Prime Minister Benjamin Netanyahu and his wife Sara take part in a wreath laying ceremony at the Tomb of the Unknown Soldier in central Moscow on June 7, 2016. (AFP PHOTO/POOL/Maxim Shipenkov)
Prime Minister Benjamin Netanyahu and his wife Sara take part in a wreath laying ceremony at the Tomb of the Unknown Soldier in central Moscow on June 7, 2016. (AFP PHOTO/POOL/Maxim Shipenkov)

During their meeting, the two leaders were to continue their ongoing discussion over security coordination between the Russian and the Israeli armies, especially their so-called deconflicting mechanism installed to assure the Israel Defense Forces does not strike Russian jets operating in Syrian airspace.

Prime Minister Benjamin Netanyahu meets with Russian President Vladimir Putin in the Kremlin in Moscow on Tuesday, June 7, 2016 (Prime Minister's Office)
Prime Minister Benjamin Netanyahu meets with Russian President Vladimir Putin in the Kremlin in Moscow on Tuesday, June 7, 2016 (Prime Minister’s Office)

“They will also discuss various regional issues including the global fight against terrorism, the situation in and around Syria and the diplomatic horizon between Israel and the Palestinians, as well as bilateral economic and trade cooperation and the strengthening of cultural and humanitarian ties,” the Prime Minister’s Office said Sunday in a statement.

During Netanyahu’s visit, Jerusalem and Moscow were also to sign a bilateral pensions agreement, which seeks to “correct a historic injustice regarding emigres from the former USSR up to 1992 who lost their eligibility for a Russian pension,” the PMO said.

The agreement, which will only take effect after Russian authorities ratify it, was to be signed by Elkin and Russian Labor and Social Protection Minister Maxim Topilin.
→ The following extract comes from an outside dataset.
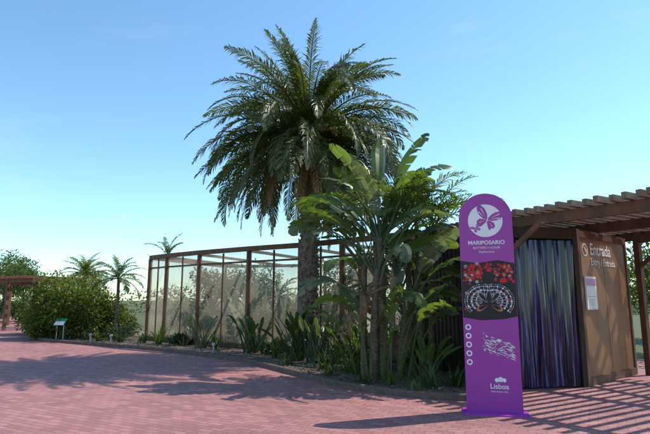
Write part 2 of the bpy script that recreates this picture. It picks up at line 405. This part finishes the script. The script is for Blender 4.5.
# ---------------------------------------------------------------- butterfly house building
bd=empty('wooden_building')
A=(2.3,12.85);B=(3.45,9.5);C=(4.85,9.75);D=(6.77,11.37);E=(5.6,15.3);WH=2.98
def wallseg(mb,a,c,z0,z1,th,mi=0,inset=0):
    mb.beam((*a,(z0+z1)/2),(*c,(z0+z1)/2),th,z1-z0,mi)
mb=MB()
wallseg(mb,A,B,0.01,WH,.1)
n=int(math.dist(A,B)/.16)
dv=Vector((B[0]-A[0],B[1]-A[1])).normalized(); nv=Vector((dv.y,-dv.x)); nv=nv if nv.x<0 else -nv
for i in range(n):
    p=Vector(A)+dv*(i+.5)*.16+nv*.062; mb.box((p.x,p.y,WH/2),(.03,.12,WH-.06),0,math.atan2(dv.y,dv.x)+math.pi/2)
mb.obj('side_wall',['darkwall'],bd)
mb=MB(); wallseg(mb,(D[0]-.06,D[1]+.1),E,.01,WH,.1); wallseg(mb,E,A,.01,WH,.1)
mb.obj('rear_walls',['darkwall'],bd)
mb=MB(); 
for z in (WH-.02,):
    mb.face([(A[0]+.1,A[1],z),(B[0]+.05,B[1]+.08,z),(C[0],C[1]+.08,z),(D[0]-.1,D[1]+.05,z),(E[0],E[1],z)])
mb.obj('ceiling',['dark'],bd)
mb=MB(); wallseg(mb,(3.3,12.2),(5.6,12.6),.01,WH-.03,.08); mb.obj('dark_backing',['dark'],bd)  # unseen wall, added to keep the space behind the curtain dark
dirCD=Vector((D[0]-C[0],D[1]-C[1])); aCD=math.atan2(dirCD.y,dirCD.x); LCD=dirCD.length
wf=empty('entrance_wall',(C[0],C[1],0),aCD); wf.parent=bd
mb=MB(); mb.box((LCD/2,.06,WH/2),(LCD,.12,WH-.02)); mb.obj('wall_panel',['woodwall'],wf)
mb=MB()
mb.box((.06,-.02,WH/2),(.12,.04,WH-.03)); mb.box((LCD-.04,-.012,WH/2),(.08,.024,WH-.03))
mb.box((LCD/2+.02,-.014,.08),(LCD-.22,.026,.14)); mb.box((LCD/2+.02,-.014,WH-.1),(LCD-.22,.026,.12))
mb.box((LCD*.5,-.001,WH/2-.02),(.01,.004,WH-.5))
mb.obj('wall_trim',['wood'],wf)
mb=MB()
for x in (LCD*.5-.05,LCD*.5+.05,.17,LCD-.17):
    for k in range(7):
        z=.35+k*.37; mb.face([(x+.009*math.cos(j*math.pi/4),-.004,z+.009*math.sin(j*math.pi/4)) for j in range(8)])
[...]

Payments to Soviet-born Israelis are expected to commence next year.

Prime Minister Benjamin Netanayhu visits the Tomb of the Unknown Soldier in Moscow on Tuesday, June 7, 2016. To his left, in sunglasses, is Minister Uri Ariel. (Haim Zach / GPO)
Prime Minister Benjamin Netanayhu visits the Tomb of the Unknown Soldier in Moscow on Tuesday, June 7, 2016. To his left, in sunglasses, is Minister Uri Ariel.
(Haim Zach / GPO)

Netanyahu and his wife, Sara — who routinely accompanies the prime minister on his foreign trips — were also to visit the armored corps museum in Moscow, which is host to an IDF Magach-3 tank captured during the Battle of Sultan Yacoub in the 1982 Lebanon War. Last month, Israel announced that Putin had agreed to return the tank to Israel.

Prime Minister Benjamin Netanyahu walks past an honor guard upon arrival at Moscow's Vnukovo airport at the start of his two day trip to Russia, June 6, 2016. (AFP Photo/Vasily Maximov)
Prime Minister Benjamin Netanyahu walks past an honor guard upon arrival at Moscow’s Vnukovo airport at the start of his two day trip to Russia, June 6, 2016. (AFP Photo/Vasily Maximov)
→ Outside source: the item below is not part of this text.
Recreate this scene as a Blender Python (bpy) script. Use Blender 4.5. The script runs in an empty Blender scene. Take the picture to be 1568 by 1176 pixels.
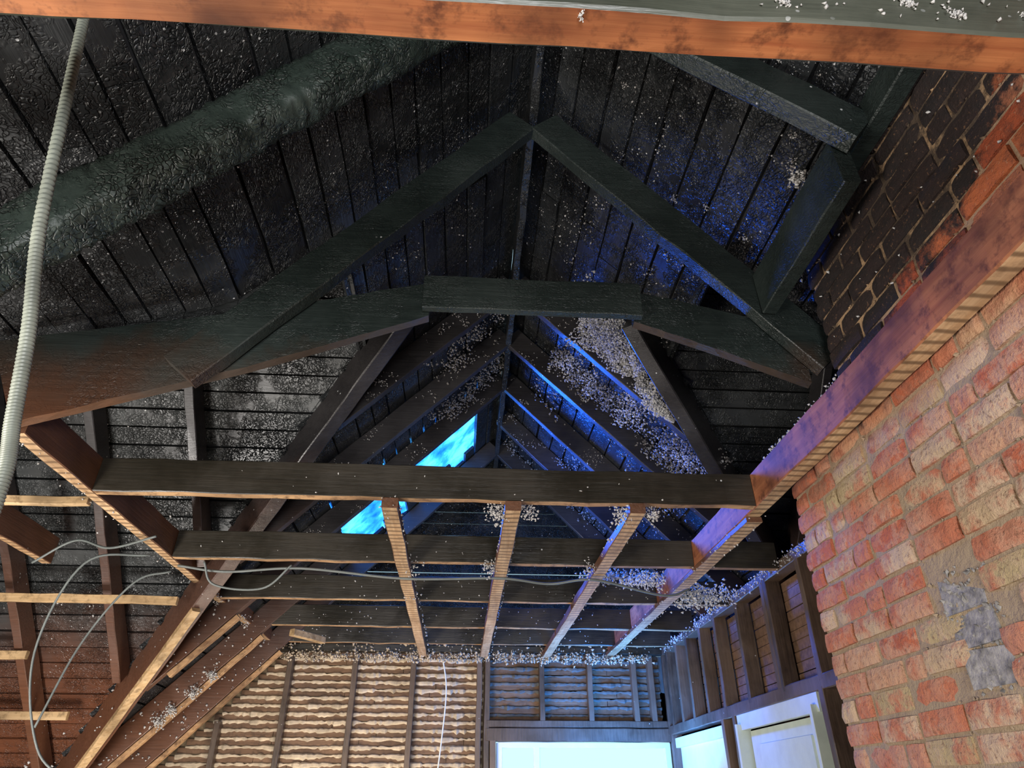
import bpy, math, random
from mathutils import Vector, noise, Matrix
random.seed(7)
ZC=1.6
RX=.24; S0=3.03; M=1.02
V=Vector
def sheath(x): return S0-M*abs(x-RX)
scene=bpy.context.scene
# ------------------------------------------------------------------ materials
def newmat(name):
    m=bpy.data.materials.new(name); m.use_nodes=True
    nt=m.node_tree; nt.nodes.clear()
    out=nt.nodes.new('ShaderNodeOutputMaterial'); b=nt.nodes.new('ShaderNodeBsdfPrincipled')
    nt.links.new(b.outputs[0],out.inputs[0])
    return m,nt,b
class G:
    def __init__(s,nt): s.nt=nt; s.tc=nt.nodes.new('ShaderNodeTexCoord').outputs['Object']
    def link(s,v,sock):
        if isinstance(v,bpy.types.NodeSocket): s.nt.links.new(v,sock)
        else: sock.default_value=v
    def map(s,scale,src=None):
        n=s.nt.nodes.new('ShaderNodeMapping'); s.link(src or s.tc,n.inputs[0]); n.inputs['Scale'].default_value=scale; return n.outputs[0]
    def noise(s,scale,detail=3,rough=.6,vec=None,out=0):
        n=s.nt.nodes.new('ShaderNodeTexNoise'); s.link(vec or s.tc,n.inputs['Vector']); n.inputs['Scale'].default_value=scale
        n.inputs['Detail'].default_value=detail; n.inputs['Roughness'].default_value=rough; return n.outputs[out]
    def vor(s,scale,feat='F1',vec=None,out='Distance'):
        n=s.nt.nodes.new('ShaderNodeTexVoronoi'); n.feature=feat; s.link(vec or s.tc,n.inputs['Vector']); n.inputs['Scale'].default_value=scale
        return n.outputs[out]
    def mr(s,v,a,b,c=0.,d=1.):
        n=s.nt.nodes.new('ShaderNodeMapRange'); s.link(v,n.inputs[0])
        for i,x in enumerate((a,b,c,d)): n.inputs[i+1].default_value=x
        return n.outputs[0]
    def math(s,op,a,b=0.):
        n=s.nt.nodes.new('ShaderNodeMath'); n.operation=op; s.link(a,n.inputs[0]); s.link(b,n.inputs[1]); n.use_clamp=False; return n.outputs[0]
    def mix(s,f,a,b):
        n=s.nt.nodes.new('ShaderNodeMix'); n.data_type='RGBA'
        s.link(f,n.inputs[0])
        for v,i in ((a,6),(b,7)):
            if isinstance(v,tuple): n.inputs[i].default_value=(*v,1)
            else: s.link(v,n.inputs[i])
        return n.outputs[2]
    def warp(s,amt,scale=6):
        n=s.nt.nodes.new('ShaderNodeVectorMath'); n.operation='MULTIPLY_ADD'
        s.link(s.noise(scale,2,out=1),n.inputs[0]); n.inputs[1].default_value=(amt,)*3; s.link(s.tc,n.inputs[2]); return n.outputs[0]
    def ramp(s,v,stops,const=False):
        n=s.nt.nodes.new('ShaderNodeValToRGB'); s.link(v,n.inputs[0]); cr=n.color_ramp
        if const: cr.interpolation='CONSTANT'
        while len(cr.elements)<len(stops): cr.elements.new(.5)
        for e,(p,c) in zip(cr.elements,stops): e.position=p; e.color=(*c,1)
        return n.outputs[0]
    def z(s):
        n=s.nt.nodes.new('ShaderNodeSeparateXYZ'); s.link(s.tc,n.inputs[0]); return n.outputs
    def rand(s):
        return s.nt.nodes.new('ShaderNodeNewGeometry').outputs['Random Per Island']
    def bump(s,h,strength,dist,prev=None):
        n=s.nt.nodes.new('ShaderNodeBump'); s.link(h,n.inputs['Height']); n.inputs['Strength'].default_value=strength; n.inputs['Distance'].default_value=dist
        if prev: s.link(prev,n.inputs['Normal'])
        return n.outputs[0]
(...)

Netanyahu visited the Russian capital in September 2015 and in April 2016. In addition, the two briefly got together last November on the sidelines of the Paris climate conference. In comparison, in the same time frame, Netanyahu has only met twice with US President Barack Obama.

Netanyahu told Putin — during their last powwow in April — about Israel’s “clear red lines” for purposes of self-defense. “First,” he said, “we are working to the best of our ability to prevent the transfer of advanced weaponry from Iran and Syria to Hezbollah in Lebanon. Second, we are working to prevent the establishment of an additional terror front against us on the Golan Heights. These are red lines and we will continue to maintain them.”

During the current trip, Netanyahu was also to meet with several local Jewish leaders, including Russian Chief Rabbi Berel Lazar; Moscow Chief Rabbi Pinchas Goldschmidt; and Russian Jewish Congress President Yuri Kanner.

Agriculture Minister Uri Ariel, who also accompanied Netanyahu to Moscow, was scheduled to sign a memorandum of understanding with his Russian counterpart, Alexander Tkachev, on cooperation in agriculture, the dairy industry and advanced dairy technology.